You might like Charles Duhigg's book, The Power of Habit.
posted by metahawk at 4:45 PM on January 28, 2017 [2 favorites]

Here to second metahawk's reading suggestion. The main takeaway for me was that habits don't truly disappear, so the trick is to replace the constituents of those habits. For example, every time I used to go to a convenience store for a snack, I'd get milkshake and something sugary, like chocolate or cookies. To change this, first I replaced the milkshake with carbonated water, and once that was embedded, the sugary snack got replaced with high fibre, low sugar crackers.

The key is that the cue is the same (going to convenience store), and the reward is still there, but the items are healthier now.
posted by Juso No Thankyou at 9:19 PM on January 28, 2017 [1 favorite]

I also tie a task to an existing habit:

I tie a grocery bag to the shower door so I remember to do the cat litter before I shower.

I wash the dishes every morning when I wash the cat's bowl.

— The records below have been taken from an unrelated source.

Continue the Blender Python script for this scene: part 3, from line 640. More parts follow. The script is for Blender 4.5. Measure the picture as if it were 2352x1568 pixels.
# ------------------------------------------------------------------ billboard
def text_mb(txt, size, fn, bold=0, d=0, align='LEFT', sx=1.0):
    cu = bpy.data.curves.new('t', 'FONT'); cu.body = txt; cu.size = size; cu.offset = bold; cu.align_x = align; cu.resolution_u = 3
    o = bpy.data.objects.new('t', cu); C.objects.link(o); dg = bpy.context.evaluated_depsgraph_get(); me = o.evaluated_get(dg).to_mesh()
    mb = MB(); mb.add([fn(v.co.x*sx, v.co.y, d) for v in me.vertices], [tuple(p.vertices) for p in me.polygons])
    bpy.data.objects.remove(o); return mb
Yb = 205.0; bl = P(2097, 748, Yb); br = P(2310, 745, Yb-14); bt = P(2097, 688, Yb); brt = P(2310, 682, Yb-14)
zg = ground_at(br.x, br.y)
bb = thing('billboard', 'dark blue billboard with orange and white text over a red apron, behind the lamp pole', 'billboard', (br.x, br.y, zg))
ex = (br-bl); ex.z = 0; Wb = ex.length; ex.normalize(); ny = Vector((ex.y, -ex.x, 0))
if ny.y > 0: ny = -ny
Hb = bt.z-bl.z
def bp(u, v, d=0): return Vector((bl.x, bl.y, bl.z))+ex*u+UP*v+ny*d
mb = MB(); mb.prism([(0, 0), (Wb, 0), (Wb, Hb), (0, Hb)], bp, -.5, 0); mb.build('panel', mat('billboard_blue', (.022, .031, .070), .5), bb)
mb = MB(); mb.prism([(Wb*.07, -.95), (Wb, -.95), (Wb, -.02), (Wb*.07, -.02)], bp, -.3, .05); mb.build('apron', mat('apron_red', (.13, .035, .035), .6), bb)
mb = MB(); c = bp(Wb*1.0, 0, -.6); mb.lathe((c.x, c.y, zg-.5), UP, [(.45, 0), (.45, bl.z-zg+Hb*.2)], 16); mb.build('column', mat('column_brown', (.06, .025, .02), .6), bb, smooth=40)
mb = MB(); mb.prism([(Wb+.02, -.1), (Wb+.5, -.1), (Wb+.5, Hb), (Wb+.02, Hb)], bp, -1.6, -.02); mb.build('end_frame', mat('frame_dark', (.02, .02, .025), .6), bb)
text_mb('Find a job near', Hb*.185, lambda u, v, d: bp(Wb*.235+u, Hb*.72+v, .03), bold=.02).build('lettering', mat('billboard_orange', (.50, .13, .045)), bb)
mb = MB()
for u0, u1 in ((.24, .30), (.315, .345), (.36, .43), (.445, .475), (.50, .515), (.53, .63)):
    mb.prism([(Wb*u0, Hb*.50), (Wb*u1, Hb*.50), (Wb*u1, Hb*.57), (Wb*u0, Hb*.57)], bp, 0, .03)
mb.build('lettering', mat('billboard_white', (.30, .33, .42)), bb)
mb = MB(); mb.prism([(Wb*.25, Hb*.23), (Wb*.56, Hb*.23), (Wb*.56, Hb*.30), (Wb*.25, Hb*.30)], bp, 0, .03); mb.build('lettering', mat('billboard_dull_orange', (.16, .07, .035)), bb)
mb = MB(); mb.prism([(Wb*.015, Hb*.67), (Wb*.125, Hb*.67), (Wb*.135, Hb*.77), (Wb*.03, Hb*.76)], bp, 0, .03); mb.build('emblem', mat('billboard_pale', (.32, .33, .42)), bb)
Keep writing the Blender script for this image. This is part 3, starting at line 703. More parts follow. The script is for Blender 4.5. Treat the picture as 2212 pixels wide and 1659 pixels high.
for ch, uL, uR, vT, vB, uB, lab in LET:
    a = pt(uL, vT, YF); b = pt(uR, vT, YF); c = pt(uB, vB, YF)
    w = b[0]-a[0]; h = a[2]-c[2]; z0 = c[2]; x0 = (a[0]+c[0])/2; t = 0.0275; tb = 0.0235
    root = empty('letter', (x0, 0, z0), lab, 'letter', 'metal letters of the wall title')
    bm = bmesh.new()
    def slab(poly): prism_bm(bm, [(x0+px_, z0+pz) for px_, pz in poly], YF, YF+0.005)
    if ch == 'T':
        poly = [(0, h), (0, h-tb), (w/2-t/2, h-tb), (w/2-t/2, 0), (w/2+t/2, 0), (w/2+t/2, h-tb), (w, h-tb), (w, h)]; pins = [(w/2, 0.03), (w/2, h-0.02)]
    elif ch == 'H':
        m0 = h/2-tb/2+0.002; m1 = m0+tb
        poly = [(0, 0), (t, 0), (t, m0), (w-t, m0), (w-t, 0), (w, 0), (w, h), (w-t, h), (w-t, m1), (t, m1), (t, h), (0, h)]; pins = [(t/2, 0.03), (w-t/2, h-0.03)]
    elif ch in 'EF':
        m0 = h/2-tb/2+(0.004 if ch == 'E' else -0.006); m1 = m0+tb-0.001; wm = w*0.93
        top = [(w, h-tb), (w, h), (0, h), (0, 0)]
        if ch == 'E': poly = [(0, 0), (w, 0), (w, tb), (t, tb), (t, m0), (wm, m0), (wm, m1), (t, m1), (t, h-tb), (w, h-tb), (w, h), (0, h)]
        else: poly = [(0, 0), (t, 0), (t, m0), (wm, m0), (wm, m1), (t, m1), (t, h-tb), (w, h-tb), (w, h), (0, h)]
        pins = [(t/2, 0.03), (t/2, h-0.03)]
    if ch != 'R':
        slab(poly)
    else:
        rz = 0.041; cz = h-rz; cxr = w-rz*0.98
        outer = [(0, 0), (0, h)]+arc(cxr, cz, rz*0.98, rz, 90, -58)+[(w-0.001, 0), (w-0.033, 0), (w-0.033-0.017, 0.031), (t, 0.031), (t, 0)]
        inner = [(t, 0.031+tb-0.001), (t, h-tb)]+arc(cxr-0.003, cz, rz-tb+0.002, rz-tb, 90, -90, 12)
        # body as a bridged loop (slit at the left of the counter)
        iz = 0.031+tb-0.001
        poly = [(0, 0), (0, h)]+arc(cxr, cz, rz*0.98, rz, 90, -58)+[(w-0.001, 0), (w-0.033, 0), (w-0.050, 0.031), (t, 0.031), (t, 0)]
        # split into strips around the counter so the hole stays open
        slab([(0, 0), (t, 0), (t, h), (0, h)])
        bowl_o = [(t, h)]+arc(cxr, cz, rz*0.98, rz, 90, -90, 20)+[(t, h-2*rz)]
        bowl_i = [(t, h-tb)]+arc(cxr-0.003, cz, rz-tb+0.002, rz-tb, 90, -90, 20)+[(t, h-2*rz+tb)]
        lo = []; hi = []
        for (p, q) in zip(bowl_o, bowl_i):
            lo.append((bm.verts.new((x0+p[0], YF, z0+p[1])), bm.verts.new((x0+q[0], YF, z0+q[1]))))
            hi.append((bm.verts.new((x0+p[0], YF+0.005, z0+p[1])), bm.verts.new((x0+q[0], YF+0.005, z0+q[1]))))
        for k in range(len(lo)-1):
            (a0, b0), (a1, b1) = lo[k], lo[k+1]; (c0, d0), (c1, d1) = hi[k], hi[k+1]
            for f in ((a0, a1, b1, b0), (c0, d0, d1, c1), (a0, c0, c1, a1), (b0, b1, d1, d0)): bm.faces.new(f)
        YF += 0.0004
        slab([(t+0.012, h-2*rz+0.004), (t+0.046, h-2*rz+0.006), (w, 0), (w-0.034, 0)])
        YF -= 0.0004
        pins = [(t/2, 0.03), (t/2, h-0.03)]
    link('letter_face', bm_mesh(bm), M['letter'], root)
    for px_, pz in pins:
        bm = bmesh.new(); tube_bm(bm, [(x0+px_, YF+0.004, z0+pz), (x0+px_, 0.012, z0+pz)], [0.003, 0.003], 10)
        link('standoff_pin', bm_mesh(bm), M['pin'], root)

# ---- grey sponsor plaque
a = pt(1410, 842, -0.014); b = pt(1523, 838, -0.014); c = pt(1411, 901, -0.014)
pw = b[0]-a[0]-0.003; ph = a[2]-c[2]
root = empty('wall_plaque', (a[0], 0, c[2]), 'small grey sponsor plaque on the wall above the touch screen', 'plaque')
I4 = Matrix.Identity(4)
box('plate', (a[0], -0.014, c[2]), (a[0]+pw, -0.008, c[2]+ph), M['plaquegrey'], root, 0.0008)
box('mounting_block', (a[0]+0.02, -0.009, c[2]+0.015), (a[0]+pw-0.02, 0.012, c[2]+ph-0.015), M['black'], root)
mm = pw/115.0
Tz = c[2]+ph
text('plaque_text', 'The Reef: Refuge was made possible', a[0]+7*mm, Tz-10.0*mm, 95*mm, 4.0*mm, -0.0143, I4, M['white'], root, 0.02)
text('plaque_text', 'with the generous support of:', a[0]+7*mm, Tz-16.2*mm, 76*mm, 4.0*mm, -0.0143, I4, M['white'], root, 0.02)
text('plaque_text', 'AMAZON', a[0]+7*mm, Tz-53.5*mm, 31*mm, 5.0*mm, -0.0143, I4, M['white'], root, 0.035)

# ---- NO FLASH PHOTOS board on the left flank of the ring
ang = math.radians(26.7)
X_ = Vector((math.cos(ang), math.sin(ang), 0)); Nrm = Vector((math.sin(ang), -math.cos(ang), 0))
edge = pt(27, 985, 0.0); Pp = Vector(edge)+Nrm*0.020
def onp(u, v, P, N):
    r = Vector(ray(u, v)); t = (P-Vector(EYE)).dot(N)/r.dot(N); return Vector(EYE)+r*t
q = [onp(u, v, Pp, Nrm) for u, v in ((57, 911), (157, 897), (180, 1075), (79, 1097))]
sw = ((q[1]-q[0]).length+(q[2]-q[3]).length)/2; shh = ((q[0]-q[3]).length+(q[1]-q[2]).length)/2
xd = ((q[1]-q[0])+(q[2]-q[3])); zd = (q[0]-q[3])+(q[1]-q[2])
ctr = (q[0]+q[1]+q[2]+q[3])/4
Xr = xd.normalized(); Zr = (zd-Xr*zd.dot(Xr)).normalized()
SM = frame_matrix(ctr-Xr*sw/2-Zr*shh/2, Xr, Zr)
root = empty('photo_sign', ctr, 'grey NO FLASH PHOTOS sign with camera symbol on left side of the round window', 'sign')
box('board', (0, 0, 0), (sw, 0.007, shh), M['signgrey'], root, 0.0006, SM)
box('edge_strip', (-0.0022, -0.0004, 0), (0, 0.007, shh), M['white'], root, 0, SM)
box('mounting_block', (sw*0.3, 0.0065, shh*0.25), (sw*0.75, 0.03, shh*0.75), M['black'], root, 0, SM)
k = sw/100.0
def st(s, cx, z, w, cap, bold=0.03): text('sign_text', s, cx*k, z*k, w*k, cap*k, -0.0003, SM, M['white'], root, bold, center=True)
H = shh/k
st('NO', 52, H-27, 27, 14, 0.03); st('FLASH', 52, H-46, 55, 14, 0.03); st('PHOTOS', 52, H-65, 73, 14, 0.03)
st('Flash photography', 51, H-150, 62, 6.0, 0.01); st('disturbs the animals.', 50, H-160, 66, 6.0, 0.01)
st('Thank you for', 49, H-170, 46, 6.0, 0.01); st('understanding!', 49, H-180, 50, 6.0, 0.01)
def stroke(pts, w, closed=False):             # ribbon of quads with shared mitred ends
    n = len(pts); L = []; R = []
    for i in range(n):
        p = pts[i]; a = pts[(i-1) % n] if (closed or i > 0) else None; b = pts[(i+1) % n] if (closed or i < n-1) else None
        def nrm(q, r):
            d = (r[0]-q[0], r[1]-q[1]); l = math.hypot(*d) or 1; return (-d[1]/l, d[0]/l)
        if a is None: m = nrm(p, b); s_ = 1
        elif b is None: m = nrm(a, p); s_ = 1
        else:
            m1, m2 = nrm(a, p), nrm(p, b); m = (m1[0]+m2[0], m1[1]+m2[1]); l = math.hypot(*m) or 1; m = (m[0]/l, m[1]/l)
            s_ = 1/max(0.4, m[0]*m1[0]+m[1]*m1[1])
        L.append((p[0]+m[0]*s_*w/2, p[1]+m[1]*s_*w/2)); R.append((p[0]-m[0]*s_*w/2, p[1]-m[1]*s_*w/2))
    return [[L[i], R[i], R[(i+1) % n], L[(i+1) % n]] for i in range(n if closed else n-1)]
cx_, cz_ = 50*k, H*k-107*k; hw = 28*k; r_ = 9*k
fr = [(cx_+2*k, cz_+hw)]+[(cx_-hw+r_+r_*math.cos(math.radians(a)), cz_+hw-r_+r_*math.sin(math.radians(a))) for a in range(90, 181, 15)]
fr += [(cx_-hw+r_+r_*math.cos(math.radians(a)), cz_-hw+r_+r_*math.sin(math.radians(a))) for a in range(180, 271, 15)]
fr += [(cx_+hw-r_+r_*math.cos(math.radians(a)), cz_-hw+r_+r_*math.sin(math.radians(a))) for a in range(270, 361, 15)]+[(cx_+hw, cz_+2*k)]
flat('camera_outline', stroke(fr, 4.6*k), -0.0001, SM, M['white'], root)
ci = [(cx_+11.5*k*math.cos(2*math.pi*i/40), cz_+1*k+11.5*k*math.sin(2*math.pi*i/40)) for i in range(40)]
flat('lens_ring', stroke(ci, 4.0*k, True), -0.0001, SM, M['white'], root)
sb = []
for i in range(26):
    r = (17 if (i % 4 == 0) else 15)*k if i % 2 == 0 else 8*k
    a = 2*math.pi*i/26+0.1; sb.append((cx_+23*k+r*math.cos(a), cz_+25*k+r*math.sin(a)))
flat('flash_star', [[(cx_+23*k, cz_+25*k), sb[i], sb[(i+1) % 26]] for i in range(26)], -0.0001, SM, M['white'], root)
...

To sum up: maybe get a cat?

Back to seriousness: this is a strategy that is often recommended for people with AD(H)D. You might try looking up "ADHD habits" and the like. I do get the sense that you're looking for psychological tricks and not really "life hacks" but googling psychological tricks gives you things like "blah blah blah to make people like you" or "go for a walk to be more healthy."

If you only buy healthy food, you will only be able to eat healthy food.
A smaller bowl looks full with less food.
When I get cold in the shower, I can turn the tap hotter for a long, environmentally-unfriendly shower or slightly cooler and get out faster.
I deleted the Facebook app.
posted by meemzi at 11:39 PM on January 28, 2017

I got those permanent laundry bag things and put laundry in there and don't leave it on the floor

What are these? I need a better laundry system.
posted by insectosaurus at 7:47 AM on January 29, 2017

I guess they're called Laundry sorters? Mine is this one which also gives me a little counter space thingie too which is helpful in my small bedroom. You can just unclip the bags and take them to the laundromat/laundry which is useful for me.
posted by jessamyn at 7:58 AM on January 29, 2017 [1 favorite]

Jumping off the cake mix suggestion above, my rule is that I'm only allowed to eat sweets that I cook/bake myself. I love sweets more than anything and would eat them nonstop if possible. Sooooo generally once a week I'll make some cookies or whatnot and then eat it all week.

Now I know it's still sweets but at least I know that I used all organic ingredients in it, and there's no chemicals or dye etc. Plus, once it's gone, that's it for sweets that week. PLUS I can sometimes hide some veggies or fruit in there and then I feel like I'm doing something healthier - it's not chocolate cake, it's chocolate ZUCCHINI cake. See, it's practically a salad :)

I also belong to a CSA, which forces me to eat a ton of vegetables, including ones I would never buy or eat of my volition. I can't stand wasting food so I have no choice but to eat these damn things cluttering up my fridge.